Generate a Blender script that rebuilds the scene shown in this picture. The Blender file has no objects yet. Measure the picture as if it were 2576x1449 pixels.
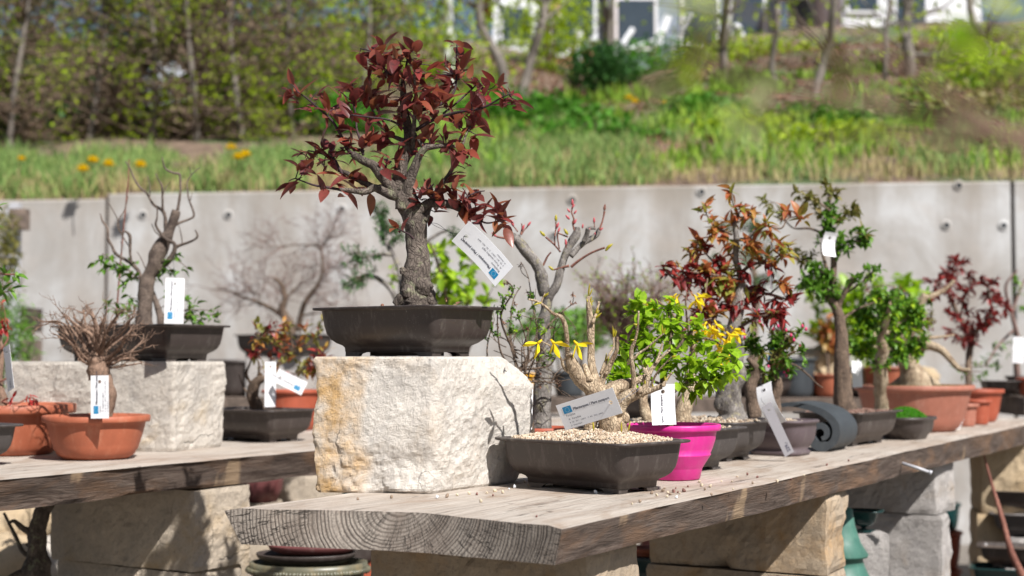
import bpy, bmesh, math, random
from mathutils import Vector, Matrix, noise, Euler
R = math.radians
C = bpy.context.scene.collection
S = bpy.context.scene

# ------------------------------------------------------------------ camera, sky, sun
EYE = 1.007; F = 3578.0; TOP = 0.80           # eye height, focal length in reference pixels, bench-top height
PITCH = math.atan(171 / F)
cam = bpy.data.cameras.new('camera'); camo = bpy.data.objects.new('camera', cam); C.objects.link(camo)
camo.location = (0, 0, EYE); camo.rotation_euler = (R(90) + PITCH, 0, 0)
cam.sensor_width = 36; cam.lens = 36 * F / 2576; cam.clip_start = 0.05; cam.clip_end = 500
cam.dof.use_dof = True; cam.dof.focus_distance = 2.16; cam.dof.aperture_fstop = 4.5
S.camera = camo
w = bpy.data.worlds.new('World'); S.world = w; w.use_nodes = True
SUNV = Vector((0.68, -0.92, 1.27)).normalized()
el = math.asin(SUNV.z); az = math.atan2(SUNV.x, SUNV.y)
sk = w.node_tree.nodes.new('ShaderNodeTexSky'); sk.sky_type = 'NISHITA'; sk.sun_disc = False
sk.sun_elevation = el; sk.sun_rotation = az
bg = w.node_tree.nodes['Background']; bg.inputs[1].default_value = 0.047
w.node_tree.links.new(sk.outputs[0], bg.inputs[0])
sl = bpy.data.lights.new('sun', 'SUN'); sl.energy = 5.0; sl.angle = R(0.5); sl.color = (1, 0.97, 0.93)
so = bpy.data.objects.new('sun', sl); C.objects.link(so); so.rotation_euler = (-SUNV).to_track_quat('-Z', 'Y').to_euler()
so.location = (3, -3, 6)
S.view_settings.view_transform = 'Standard'; S.view_settings.look = 'None'
S.view_settings.exposure = 0.52; S.view_settings.gamma = 1
S.render.resolution_x = 1024; S.render.resolution_y = 576
S.cycles.max_bounces = 6; S.cycles.transparent_max_bounces = 6

# ------------------------------------------------------------------ pixel -> place helpers
def P(x, y, d):
    """the point at distance d (along +Y) that the reference pixel x, y looks at"""
    v = Vector(((x - 1288) / F, 1.0, (724 - y) / F))
    c, s = math.cos(PITCH), math.sin(PITCH)
    v = Vector((v.x, c * v.y - s * v.z, s * v.y + c * v.z))
    return Vector((0, 0, EYE)) + v * (d / v.y)
def PZ(x, y, z):
    p = P(x, y, 1.0) - Vector((0, 0, EYE))
    return Vector((0, 0, EYE)) + p * ((z - EYE) / p.z)

# ------------------------------------------------------------------ materials
def nm(name):
    m = bpy.data.materials.new(name); m.use_nodes = True
    nt = m.node_tree; return m, nt, nt.nodes['Principled BSDF'], nt.nodes['Material Output']
def nd(nt, typ, ins=None, **props):
    n = nt.nodes.new(typ)
    for k, v in props.items(): setattr(n, k, v)
    if ins:
        for k, v in ins.items():
            if isinstance(v, bpy.types.NodeSocket): nt.links.new(v, n.inputs[k])
            else: n.inputs[k].default_value = v
    return n
def coords(nt, scale=(1, 1, 1), kind='Object', loc=(0, 0, 0), rot=(0, 0, 0)):
    tc = nd(nt, 'ShaderNodeTexCoord')
    return nd(nt, 'ShaderNodeMapping', {'Vector': tc.outputs[kind], 'Scale': scale, 'Location': loc, 'Rotation': rot}).outputs[0]
def noi(nt, vec, scale, detail=6, rough=0.6, dist=0):
    return nd(nt, 'ShaderNodeTexNoise', {'Vector': vec, 'Scale': scale, 'Detail': detail, 'Roughness': rough, 'Distortion': dist}).outputs[0]
def ramp(nt, fac, stops, interp='LINEAR'):
    n = nd(nt, 'ShaderNodeValToRGB', {'Fac': fac}); cr = n.color_ramp; cr.interpolation = interp
    while len(cr.elements) < len(stops): cr.elements.new(0.5)
    for e, (p, c) in zip(cr.elements, stops):
        e.position = p; e.color = (c, c, c, 1) if isinstance(c, (int, float)) else (*c, 1)
    return n.outputs[0]
def mixc(nt, fac, a, b, mode='MIX'):
    n = nt.nodes.new('ShaderNodeMix'); n.data_type = 'RGBA'; n.blend_type = mode
    for i, v in ((0, fac), (6, a), (7, b)):
        if isinstance(v, bpy.types.NodeSocket): nt.links.new(v, n.inputs[i])
        else: n.inputs[i].default_value = v if isinstance(v, (int, float)) else (*v, 1)
    return n.outputs[2]
def mth(nt, op, a, b=0.0, c=0.0):
    n = nt.nodes.new('ShaderNodeMath'); n.operation = op
    for i, v in enumerate((a, b, c)):
        if isinstance(v, bpy.types.NodeSocket): nt.links.new(v, n.inputs[i])
        else: n.inputs[i].default_value = v
    return n.outputs[0]
def bump(nt, b, h, strength, dist):
    n = nd(nt, 'ShaderNodeBump', {'Height': h, 'Strength': strength, 'Distance': dist})
    nt.links.new(n.outputs[0], b.inputs['Normal']); return n
def put(nt, b, col=None, rough=None):
    if col is not None:
        if isinstance(col, bpy.types.NodeSocket): nt.links.new(col, b.inputs['Base Color'])
        else: b.inputs['Base Color'].default_value = (*col, 1)
    if rough is not None:
        if isinstance(rough, bpy.types.NodeSocket): nt.links.new(rough, b.inputs['Roughness'])
        else: b.inputs['Roughness'].default_value = rough

def plain(name, col, rough=0.6, metal=0.0, var=0.12, scale=40):
    m, nt, b, o = nm(name)
    v = coords(nt); n = noi(nt, v, scale, 4)
    dark = tuple(c * (1 - var * 2) for c in col); light = tuple(min(1, c * (1 + var)) for c in col)
    put(nt, b, ramp(nt, n, [(0.3, dark), (0.7, light)]), rough); b.inputs['Metallic'].default_value = metal
    bump(nt, b, n, 0.15, 0.001)
    return m

def leafmat(name, stops, rough=0.42, trans=0.35, spec=0.5):
    """colour differs leaf by leaf: every leaf is an island of its mesh"""
    m, nt, b, o = nm(name)
    g = nd(nt, 'ShaderNodeNewGeometry')
    col = ramp(nt, g.outputs['Random Per Island'], stops)
    v = coords(nt); n = noi(nt, v, 180, 3)
    col = mixc(nt, ramp(nt, n, [(0.35, 0.0), (0.75, 0.35)]), col, tuple(min(1, c * 1.7) for c in stops[-1][1]))
    put(nt, b, col, rough); b.inputs['Specular IOR Level'].default_value = spec
    bump(nt, b, n, 0.25, 0.0008)
    t = nd(nt, 'ShaderNodeBsdfTranslucent'); nt.links.new(col, t.inputs[0])
    mx = nd(nt, 'ShaderNodeMixShader', {0: trans}); nt.links.new(b.outputs[0], mx.inputs[1]); nt.links.new(t.outputs[0], mx.inputs[2])
    nt.links.new(mx.outputs[0], o.inputs[0]); return m

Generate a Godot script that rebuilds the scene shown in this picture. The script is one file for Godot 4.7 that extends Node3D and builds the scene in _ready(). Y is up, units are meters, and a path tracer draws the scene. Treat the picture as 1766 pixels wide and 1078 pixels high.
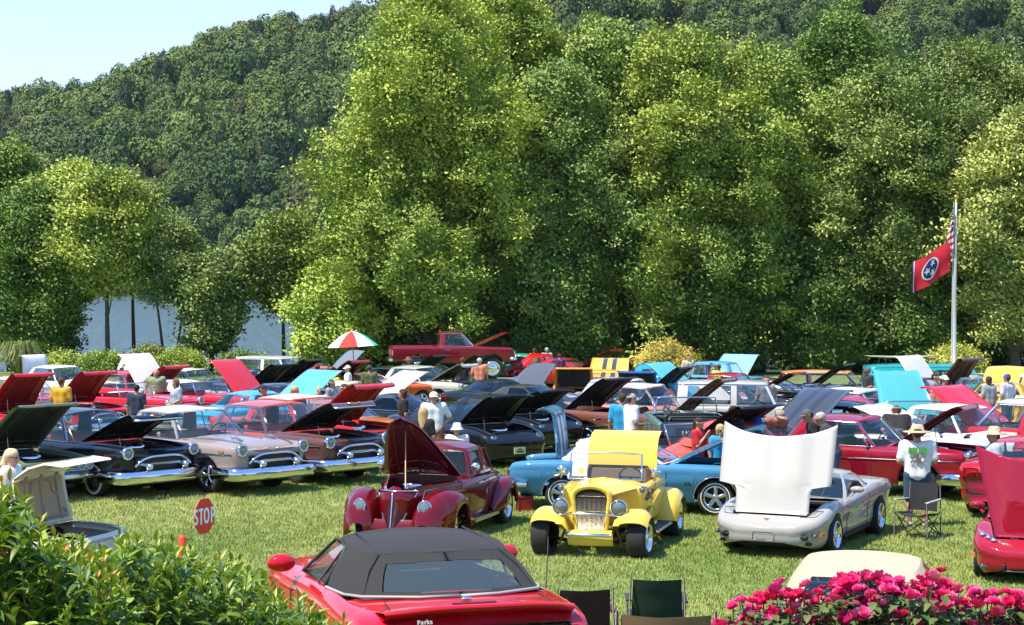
extends Node3D
# A car show on a river meadow: rows of parked classics, visitors, bank trees, river and a wooded ridge.

const FOCAL := 3200.0
const EYE := 4.3
var rng := RandomNumberGenerator.new()
var taken := {}
var cache := {}
var mats := {}

# ---------------------------------------------------------------- small helpers
func at(px: float, d: float) -> float:
	return (px - 883.0) / FOCAL * d

func pl(a: Array, x: float) -> float:   # monotone cubic through [x, y] pairs sorted by x
	var n := a.size()
	if x <= a[0][0]: return a[0][1]
	if x >= a[n - 1][0]: return a[n - 1][1]
	var i := 0
	while x > a[i + 1][0]: i += 1
	var h: float = a[i + 1][0] - a[i][0]
	var t: float = (x - a[i][0]) / h
	var s1: float = (a[i + 1][1] - a[i][1]) / h
	var s0: float = s1 if i == 0 else (a[i][1] - a[i - 1][1]) / (a[i][0] - a[i - 1][0])
	var s2: float = s1 if i + 2 >= n else (a[i + 2][1] - a[i + 1][1]) / (a[i + 2][0] - a[i + 1][0])
	var m0 := 0.0 if s0 * s1 <= 0.0 else 2.0 * s0 * s1 / (s0 + s1)
	var m1 := 0.0 if s1 * s2 <= 0.0 else 2.0 * s1 * s2 / (s1 + s2)
	var t2 := t * t
	var t3 := t2 * t
	return (2 * t3 - 3 * t2 + 1) * a[i][1] + (t3 - 2 * t2 + t) * h * m0 + (-2 * t3 + 3 * t2) * a[i + 1][1] + (t3 - t2) * h * m1

func ground_y(x: float, d: float) -> float:
	var y := pl([[-30, 3.4], [2, 3.0], [8, 1.9], [14, 1.02], [18.6, 0.52], [26, 0.06], [31, 0.0], [40, 0.0], [66, -0.45], [88, -0.7], [104, -0.85], [112, -1.2], [126, -2.2], [145, -4.0]], d)
	return y

func V(x: float, y: float, z: float) -> Vector3:
	return Vector3(x, y, z)

func numbered(called: String) -> String:
	if not taken.has(called):
		taken[called] = 0
		return called
	taken[called] += 1
	return "%s_%03d" % [called, taken[called]]

func tag(o: Node, label := "", category := "", group := "", kind := "") -> Node:
	if label: o.set_meta("label", label)
	if category: o.set_meta("category", category)
	if group: o.set_meta("group", group)
	if kind: o.set_meta("kind", kind)
	return o

func thing(called: String, label: String, category: String, p := Vector3.ZERO, turn := 0.0, group := "") -> Node3D:
	var o := Node3D.new()
	o.name = numbered(called)
	add_child(o)
	o.position = p
	o.rotation.y = turn
	tag(o, label, category, group)
	return o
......
Any pictures should be left out. Reproduce every line from the one holding "Generate a Godot" down to the one holding "# A car show", both of those lines included.

- **THE ANSWER**:
Generate a Godot script that rebuilds the scene shown in this picture. The script is one file for Godot 4.7 that extends Node3D and builds the scene in _ready(). Y is up, units are meters, and a path tracer draws the scene. Treat the picture as 1766 pixels wide and 1078 pixels high.
extends Node3D
# A car show on a river meadow: rows of parked classics, visitors, bank trees, river and a wooded ridge.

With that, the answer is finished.